Why CNBC, Liesman and other financial news outlets and commentators have kept the facts about the dot plot distortion very quiet recently bears inquiry. Certainly, such selective reporting helped the case of short hedge fund managers who profited from the market's collapse in January and February. It fostered the story that the Fed was hell-bent on raising rates despite the evidence of a slowing global economy hurting the US GDP (which barely got close to percent growth in Q4 2015). CNBC added weight to this argument with its persistent featuring of market commentators and pundits who perceived that recession might already be here (see above), or is simply inevitable with the market message to sell all (as a J.P. Morgan strategist put it--quoted by CNBC!)

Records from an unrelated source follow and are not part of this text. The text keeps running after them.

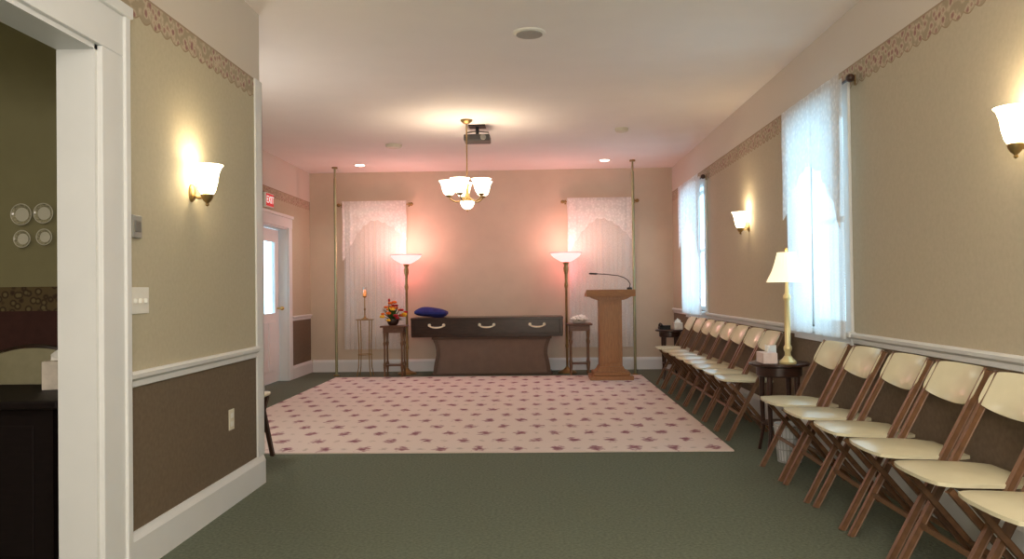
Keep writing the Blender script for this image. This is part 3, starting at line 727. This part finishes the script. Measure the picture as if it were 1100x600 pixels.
# wire plant stand + candlestick
t = thing('wire_stand', 'slender gold wire stand before the left back curtain', 'stand', (-2.42, 11.15, 0))
bm = BM(); lathe(bm, [(.12, .785), (.13, .79), (.13, .797), (.12, .8)], 32); obj('stand_top', bm, MT['agedbrass'], t, True)
for k in range(4):
    a = PI/4+k*PI/2; bm = BM(); cx, sx = math.cos(a), math.sin(a)
    tube(bm, [(cx*.115, sx*.115, .79), (cx*.1, sx*.1, .4), (cx*.11, sx*.11, .12), (cx*.14, sx*.14, 0)], .007, 8); obj('leg', bm, MT['agedbrass'], t, True)
bm = BM(); tube(bm, [(.104*math.cos(2*PI*k/32), .104*math.sin(2*PI*k/32), .3) for k in range(33)], .005, 6); obj('ring_brace', bm, MT['agedbrass'], t, True)
t = thing('candlestick', 'tall thin candlestick with amber glass on the gold wire stand', 'candlestick', (-2.42, 11.15, .8))
bm = BM(); lathe(bm, [(.05, 0), (.05, .008), (.02, .02), (.008, .04), (.008, .12), (.016, .14), (.007, .16), (.007, .3), (.03, .32), (.03, .326)], 20); obj('stem', bm, MT['agedbrass'], t, True)
bm = BM(); lathe(bm, [(.018, .326), (.024, .35), (.022, .41), (.008, .42)], 16); obj('candle', bm, MT['candle'], t, True)
bm = BM(); shell(bm, [(.02, .326), (.035, .35), (.034, .4), (.028, .45)], .002, seg=20); obj('glass_chimney', bm, MT['clear'], t, True)

# ------------------------------------------------------------------ lectern (front faces -y)
t = thing('lectern', 'mid brown oak lectern with slanted top and stepped base on the rug', 'lectern', (.97, 10.42, .012), 0)
bm = BM(); box(bm, (-.28, -.22, 0), (.28, .22, .055), .008); obj('base_plate', bm, MT['oak'], t)
bm = BM(); box(bm, (-.235, -.19, .055), (.235, .19, .105), .008); prism(bm, [(-.2, .105), (.2, .105), (.175, .125), (.155, .17), (-.155, .17), (-.175, .125)], -.16, .17, 'xz'); obj('plinth', bm, MT['oak'], t)
bm = BM(); box(bm, (-.145, -.14, .145), (.145, .16, 1.04), .005); cl = obj('column', bm, MT['oak'], t)
bm = BM(); box(bm, (-.1, -.15, .22), (.1, -.14, .97), .004); obj('front_panel', bm, MT['oak'], cl)
bm = BM(); prism(bm, [(-.165, 1.03), (.165, 1.03), (.21, 1.045), (.27, 1.075), (-.27, 1.075), (-.21, 1.045)], -.17, .2, 'xz'); obj('cornice', bm, MT['oak'], t)
bm = BM(); prism(bm, [(-.22, 1.075), (.23, 1.075), (.23, 1.095), (-.2, 1.165), (-.22, 1.165)], -.315, .315, 'yz', .004); obj('reading_desk', bm, MT['oaktop'], t)
bm = BM(); box(bm, (-.31, .215, 1.09), (.31, .235, 1.12), .003); obj('book_ledge', bm, MT['oak'], t)
t = thing('microphone', 'black long armed microphone reaching across the lectern top', 'microphone', (1.22, 10.3, 1.187), 0)
bm = BM(); lathe(bm, [(.035, -.012), (.035, .012), (.012, .02)], 20); obj('mount', bm, MT['black'], t, True)
bm = BM(); tube(bm, [(0, 0, .01), (.01, 0, .06), (-.02, .0, .11), (-.07, .02, .145), (-.14, .03, .17), (-.3, .04, .19), (-.42, .05, .198)], .006, 8); obj('gooseneck', bm, MT['black'], t, True)
bm = BM(); tube(bm, [(-.41, .05, .197), (-.43, .05, .198), (-.5, .05, .201), (-.52, .05, .202)], [.008, .012, .012, .007], 10); obj('microphone_head', bm, MT['black'], t, True)

# ------------------------------------------------------------------ wall fittings
t = thing('exit_sign', 'red illuminated EXIT sign above the white door', 'exit sign', (XF, 9.82, 2.35), 0)
bm = BM(); box(bm, (0, -.15, -.09), (.035, .15, .09), .006); obj('housing', bm, MT['whitepl'], t)
bm = BM(); box(bm, (.033, -.135, -.075), (.039, .135, .075)); fc = obj('face', bm, MT['red'], t)
cu = bpy.data.curves.new('exit_text', 'FONT'); cu.body = 'EXIT'; cu.size = .13; cu.align_x = 'CENTER'; cu.align_y = 'CENTER'; cu.extrude = .002
tmp = bpy.data.objects.new('exit_text', cu); C.objects.link(tmp); bpy.context.view_layer.update()
me = bpy.data.meshes.new_from_object(tmp.evaluated_get(bpy.context.evaluated_depsgraph_get())); bpy.data.objects.remove(tmp)
me.materials.clear(); me.materials.append(MT['signw'])
lo = bpy.data.objects.new('lettering', me); C.objects.link(lo); lo.parent = fc
lo.matrix_local = Matrix(((0, 0, 1, .0405), (1, 0, 0, 0), (0, 1, 0, 0), (0, 0, 0, 1)))

def onwall_x(name, label, cat, x, y, z): return thing(name, label, cat, (x, y, z))
t = onwall_x('thermostat', 'small grey thermostat on the left wall by the white casing', 'thermostat', XL, 3.375, 1.49)
bm = BM(); box(bm, (0, -.04, -.05), (.018, .04, .05), .005); obj('housing', bm, MT['lgrey'], t)
bm = BM(); box(bm, (.017, -.025, -.024), (.022, .025, .026), .003); obj('dial_window', bm, MT['greypl'], t)
t = onwall_x('light_switch', 'white light switch plate on the left wall below the thermostat', 'light switch', XL, 3.41, 1.17)
bm = BM(); box(bm, (0, -.085, -.058), (.006, .085, .058), .002); obj('plate', bm, MT['whitepl'], t)
for y in (-.046, 0, .046):
    bm = BM(); box(bm, (.005, y-.006, -.012), (.02, y+.006, .008), .002); obj('toggle', bm, MT['whitepl'], t)
t = onwall_x('wall_outlet', 'ivory power outlet low on the left brown wainscot', 'outlet', XL, 4.45, .48)
bm = BM(); box(bm, (0, -.036, -.058), (.006, .036, .058), .002); obj('plate', bm, MT['ivory'], t)
for z in (-.024, .024):
    bm = BM(); box(bm, (.005, -.018, z-.014), (.009, .018, z+.014), .003); obj('socket', bm, MT['whitepl'], t)

# ------------------------------------------------------------------ side room seen through the opening
def make_plate(x, z, r, label):
    t = thing('wall_plate', label, 'plate', (x, YS, z), 0, 'decorative plates on the side room wall')
    def pl(name, prof, m):
        bm = BM(); rings(bm, [[(q*math.cos(2*PI*k/32), -d, q*math.sin(2*PI*k/32)) for k in range(32)] for q, d in prof]); obj(name, bm, m, t, True)
    pl('plate_body', [(r*.5, .004), (r*.6, .008), (r*.95, .022), (r, .026), (r*.94, .028), (r*.7, .02), (r*.62, .0135), (r*.1, .013)], MT['platerim'])
    pl('plate_well', [(r*.66, .017), (r*.6, .0155), (r*.5, .015), (r*.1, .015)], MT['plate'])
    bm = BM(); tube(bm, [(r*math.cos(2*PI*k/32), -.027, r*math.sin(2*PI*k/32)) for k in range(33)], .0032, 6); obj('gilt_edge', bm, MT['plate'], t, True)
make_plate(-3.185, 1.70, .065, 'decorative china plate on the olive wall, upper left of four')
make_plate(-3.045, 1.705, .061, 'decorative china plate on the olive wall, upper right of four')
make_plate(-3.18, 1.548, .052, 'decorative china plate on the olive wall, lower left of four')
make_plate(-3.04, 1.558, .049, 'decorative china plate on the olive wall, lower right of four')
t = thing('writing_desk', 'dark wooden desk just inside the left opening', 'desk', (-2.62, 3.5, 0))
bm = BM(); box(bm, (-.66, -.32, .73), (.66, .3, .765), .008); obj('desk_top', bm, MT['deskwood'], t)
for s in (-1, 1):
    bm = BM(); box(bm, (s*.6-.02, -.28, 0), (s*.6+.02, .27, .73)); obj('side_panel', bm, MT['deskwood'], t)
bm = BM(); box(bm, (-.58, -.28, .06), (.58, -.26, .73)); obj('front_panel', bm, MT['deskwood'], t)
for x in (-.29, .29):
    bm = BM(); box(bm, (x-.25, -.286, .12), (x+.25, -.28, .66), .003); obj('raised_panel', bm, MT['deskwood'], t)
make_tissue('white tissue box on the dark desk inside the left opening', (-2.215, 3.62, .765), MT['tissuebox'], .12, .13, .3)
t = thing('upholstered_chair', 'cream upholstered chair behind the dark desk in the side room', 'chair', (-2.93, 4.3, 0))
def ub(u, v, s):
    b = (1-abs(2*u-1)**4)*(1-abs(2*v-1)**4); return ((u-.5)*.42, .2+.05*v+s*(.012+.02*b), .5+.36*v+.03*(1-(2*u-1)**2)*v)
bm = BM(); pad(bm, ub, 14, 12); obj('backrest', bm, MT['dimcream'], t, True)
def us(u, v, s):
    b = (1-abs(2*u-1)**4)*(1-abs(2*v-1)**4); return ((u-.5)*.46, -.24+.44*v, .45+s*(.02+.025*b))
bm = BM(); pad(bm, us, 12, 12); obj('seat', bm, MT['dimcream'], t, True)
for s in (-1, 1):
    bm = BM(); bar(bm, (s*.2, -.2, 0), (s*.2, -.2, .43), .035, .035); obj('leg', bm, MT['darkwood'], t)
    bm = BM(); tube(bm, [(s*.2, .26, 0), (s*.2, .2, .43), (s*.222, .21, .5), (s*.222, .255, .84)], .017, 8); obj('leg', bm, MT['darkwood'], t, True)
bm = BM(); tube(bm, [(-.222+.444*k/10, .255, .85+.045*(1-(2*k/10-1)**2)) for k in range(11)], .018, 8); obj('top_rail', bm, MT['darkwood'], t, True)

# ------------------------------------------------------------------ added fill lights, no fittings behind them
light('entrance_fill', (.2, .9, 2.6), 55, (1, .96, .9), .25)  # added fill above the frame, no fixture here
light('entrance_fill', (.15, -.8, 1.7), 205, (1, .96, .9), .3)  # added fill behind the camera, set low to lift the ceiling
light('alcove_fill', (-2.6, 6.1, 1.85), 27, (1, .95, .89), .2)  # added out of sight behind the corner to brighten the ceiling
light('side_room_fill', (-3.6, 2.2, 2.5), 13, (1, .94, .76), .15)  # added fill for the side room, no lamp there

w = bpy.data.worlds.new('sky'); S.world = w; w.use_nodes = True
bg = w.node_tree.nodes['Background']; bg.inputs[0].default_value = (.52, .81, 1, 1); bg.inputs[1].default_value = 4.2

S.view_settings.view_transform = 'Standard'
S.view_settings.exposure = .08

# ------------------------------------------------------------------ camera
cam = bpy.data.cameras.new('camera'); cam.sensor_width = 36; cam.lens = 36*850/1100; cam.clip_start = .05
co = bpy.data.objects.new('camera', cam); C.objects.link(co)
co.matrix_world = Matrix.Translation((0, 0, 1.2)) @ Matrix.Rotation(R(1.685), 4, 'Z') @ Matrix.Rotation(R(90.69), 4, 'X') @ Matrix.Rotation(R(-.7), 4, 'Z')
S.camera = co
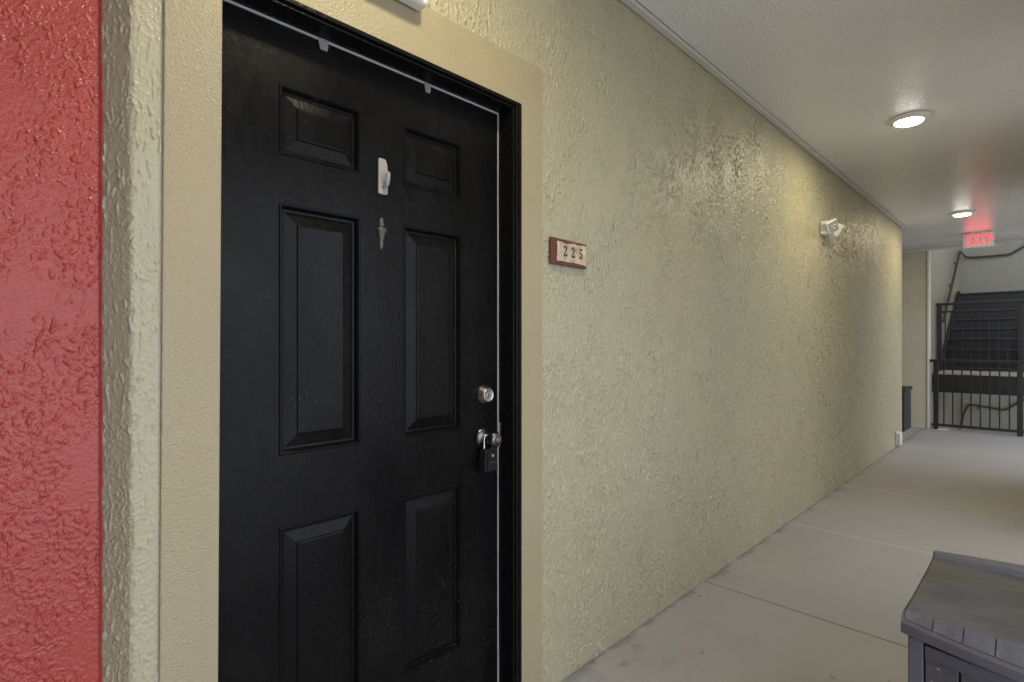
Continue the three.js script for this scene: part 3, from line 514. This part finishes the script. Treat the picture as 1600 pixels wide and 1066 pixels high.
// ---------------------------------------------------------------- the stairs beyond the walkway
{
  const sw = thing('stairwell_wall', 'pale grey stucco walls enclosing the stairs beyond the railing', 'wall');
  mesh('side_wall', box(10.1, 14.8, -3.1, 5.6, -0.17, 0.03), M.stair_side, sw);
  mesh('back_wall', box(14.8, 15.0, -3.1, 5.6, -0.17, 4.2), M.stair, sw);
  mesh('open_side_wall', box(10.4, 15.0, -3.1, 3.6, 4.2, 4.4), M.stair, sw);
  mesh('roof', box(10.1, 15.0, 5.6, 5.8, -0.17, 4.2), M.ceiling, sw);
  const st = thing('staircase', 'dark staircase rising beyond the railing to a half landing', 'staircase');
  mesh('platform', box(10.6, 11.45, 0.72, 0.81, 0.032, 2.0), M.stair_concrete, st);
  mesh('fascia', box(10.575, 10.598, 0.5, 0.775, 0.031, 2.0), M.rail, st);
  const n = 8, rise = 1.41 / n, run = 0.3;
  for (let i = 0; i < n; i++) {
    const x = 11.45 + i * run, y = 0.81 + i * rise;
    mesh('riser', box(x, x + 0.02, y - 0.03, y + rise - 0.032, 0.09, 1.06), M.tread, st);
    mesh('tread', rbox(x - 0.025, x + run + 0.015, y + rise - 0.03, y + rise, 0.09, 1.06, 0.006), i === n - 1 ? M.rail : M.tread, st);
    mesh('nosing', rbox(x - 0.03, x + 0.012, y + rise - 0.012, y + rise + 0.003, 0.095, 1.055, 0.003), M.nosing, st);
  }
  const slope = (z0, z1) => extrude(shape([[11.4, 0.74], [11.4, 0.98], [13.9, 2.29], [13.9, 2.03]]), z1 - z0).translate(0, 0, z0);
  mesh('stringer', slope(0.035, 0.088), M.rail, st); mesh('stringer', slope(1.062, 1.11), M.rail, st);
  mesh('landing', box(13.85, 14.8, 2.06, 2.22, 0.032, 2.0), M.stair_concrete, st);
  mesh('landing_edge', box(13.82, 13.848, 2.04, 2.235, 0.09, 2.0), M.tread, st);
  mesh('lower_landing', box(13.3, 14.8, -1.06, -0.9, 0.032, 2.0), M.stair_concrete, st);
  const hr = thing('handrail', 'dark handrail climbing the stair wall and crossing the upper landing wall', 'handrail');
  mesh('rail', rod([[11.4, 1.62, 0.085], [11.64, 1.76, 0.085], [13.85, 3.08, 0.085], [14.72, 3.07, 0.1], [14.72, 3.04, 0.2], [14.72, 3.035, 0.783], [14.72, 3.25, 1.1]], 0.021), M.handrail, hr);
  for (const [x, y] of [[11.8, 1.86], [12.7, 2.4], [13.5, 2.88]]) mesh('bracket', join([rod([[x, y - 0.02, 0.085], [x, y - 0.07, 0.07], [x, y - 0.08, 0.031]], 0.01, 8), new THREE.CylinderGeometry(0.03, 0.03, 0.008, 14).rotateX(Math.PI / 2).translate(x, y - 0.08, 0.035)]), M.handrail, hr);
  const lr = thing('handrail', 'dark handrail on the landing wall below seen through the railing', 'handrail');
  mesh('rail', rod([[13.0, -0.75, 0.1], [14.3, -0.2, 0.1], [14.72, -0.03, 0.15], [14.72, -0.03, 0.22], [14.72, -0.1, 0.712], [14.72, 0.06, 0.9], [14.72, 0.3, 1.2]], 0.021), M.handrail, lr);
  for (const z of [0.3, 0.62]) mesh('bracket', rod([[14.72, -0.06, z], [14.76, -0.12, z], [14.8, -0.12, z]], 0.01, 8), M.handrail, lr);
  // railings
  function railing(label, x, y0, y1, rails, posts, z0, z1, p0, step, group) {
    const t = thing('railing', label, 'railing', [x, y0, 0], group);
    for (const z of posts) mesh('post', rbox(-0.025, 0.025, -0.02, y1 - y0 - 0.02, z - 0.03, z + 0.03, 0.005), M.rail, t);
    mesh('top_rail', rbox(-0.03, 0.03, y1 - y0 - 0.02, y1 - y0 + 0.02, z0, z1, 0.006), M.rail, t);
    for (const [y, h] of rails) mesh('rail', rbox(-0.018, 0.018, y - y0 - h, y - y0 + h, z0 + 0.02, z1 - 0.01, 0.004), M.rail, t);
    for (let z = p0; z < z1 - 0.05; z += step) { if (posts.some((q) => Math.abs(q - z) < 0.045)) continue; mesh('picket', box(-0.008, 0.008, rails[rails.length - 1][0] - y0, y1 - y0 - 0.019, z - 0.008, z + 0.008), M.rail, t); }
    return t;
  }
  const near = railing('dark metal railing standing at the end of the walkway floor', 9.97, 0, 1.0, [[0.065, 0.018]], [0.15, 1.045], 0.077, 2.0, 0.24, 0.1);
  mesh('base_plate', rbox(-0.05, 0.05, -0.0195, 0.012, 0.17, 0.29, 0.003), M.white, near).userData.label = 'white base block under the left post';
  railing('dark metal guard railing on the raised platform in front of the stairs', 11.0, 0.83, 1.88, [[1.76, 0.014], [0.86, 0.014]], [0.076, 1.03], 0.034, 2.0, 0.15, 0.105);
}
renderer.render(scene, camera);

Notably, the market hit its near term low in mid-February, and some smart market players made a lot of prescient buys before the latest Fed meeting decision at the lower prices the short players had triggered. Surely, some of them had read the "fine print" of the fed dots better than experts like Liesman. (Maybe some of them even were short sellers in January!)

The Fed chair has been unmistakably clear for quite a while that the voting Fed is, above all, data-dependent, and is moving to normalize most cautiously ("Caution is appropriate") while attempting to discern the sometime mixed messages coming from both the global and US economies. Caution in terms of normalizing has served the Fed and the US economy well for several years, in keeping both employment growth and GDP on a steady if unspectacular rising course. And now most observers believe that unemployment will stay below 5 percent, and that GDP will average 2 percent or better, for 2016.

Investors, take the deal! And pay more attention to the market--which seemed to disbelief the tale of the dot plots from the start--than the market experts, especially those biased to assume the Fed is always wrong!